Na proposta de Orçamento para 2014, o Governo diz que quer cortar 2211 milhões de euros em salários e
pensões e ao mesmo tempo diz que apenas vai cortar na banca e no setor energético 150 milhões de euros,
mas avisa: «Não se assustem, porque depois damos um desconto no IRC».
Ora, estas bondades para com os grandes grupos económicos e para com a banca e estas eternas
maldades para com as famílias, ou seja, o modelo de ajustamento que ataca os salários através do ataque aos
rendimentos, o modelo de ajustamento que, atacando o mercado interno, diz que nós só teremos futuro com o
mercado externo, são as escolhas deste Governo.
Não atire com a ideia de que o Bloco de Esquerda não acredita nas exportações. Creio que todos nós
esperamos que as exportações continuem a crescer mês após mês. Contudo, sabe (e creio que sabe mesmo,
como nós sabemos) que não é só pelas exportações que o País viverá.
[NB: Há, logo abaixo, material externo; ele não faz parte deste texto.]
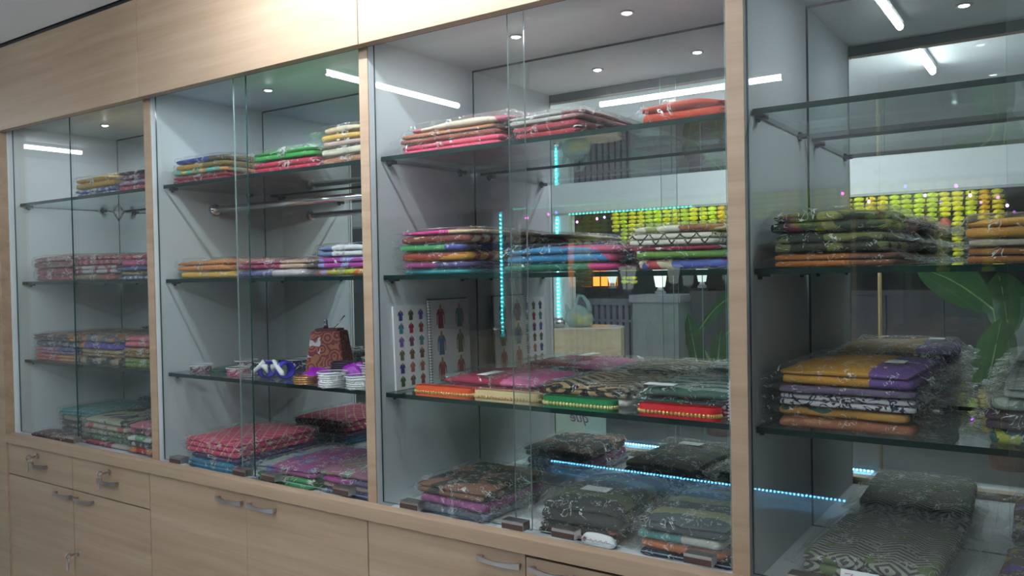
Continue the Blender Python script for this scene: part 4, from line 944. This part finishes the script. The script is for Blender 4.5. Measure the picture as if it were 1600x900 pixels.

É essa a diferença de fundo que nós
temos e é essa a razão que falta ao Governo.
O Governo tenta destruir o mercado interno em troca das promessas de investimento, como dizia o Sr.
Deputado, que possam vir, «os amanhãs que cantam».
Deixo-lhe, então, a primeira pergunta: onde estão «os amanhãs que cantam» do presente no que respeita
às promessas feitas há meio ano sobre aquele incentivo fiscal ao investimento? Não se vê nada!
Sei que leu as Grandes Opções do Plano e nelas não há uma indicação de que o investimento esteja a
recuperar, não há uma indicação de que afinal as isenções e os benefícios que foram criados para os grandes
grupos económicos tenham uma repercussão no investimento.
Então, se avaliarmos pelo emprego, o que esta proposta do Orçamento do Estado para 2014 nos diz é que
o desemprego continuará a crescer em 2014. Por isso, não há investimento de monta, não há resultado na
vida das pessoas, pois não há criação de emprego!
Ora, se não há resultado por esta via, se o Governo insiste novamente, em 2014, em atacar as pessoas
atacando o mercado interno e o rendimento das famílias, onde está a saída deste nó górdio da economia?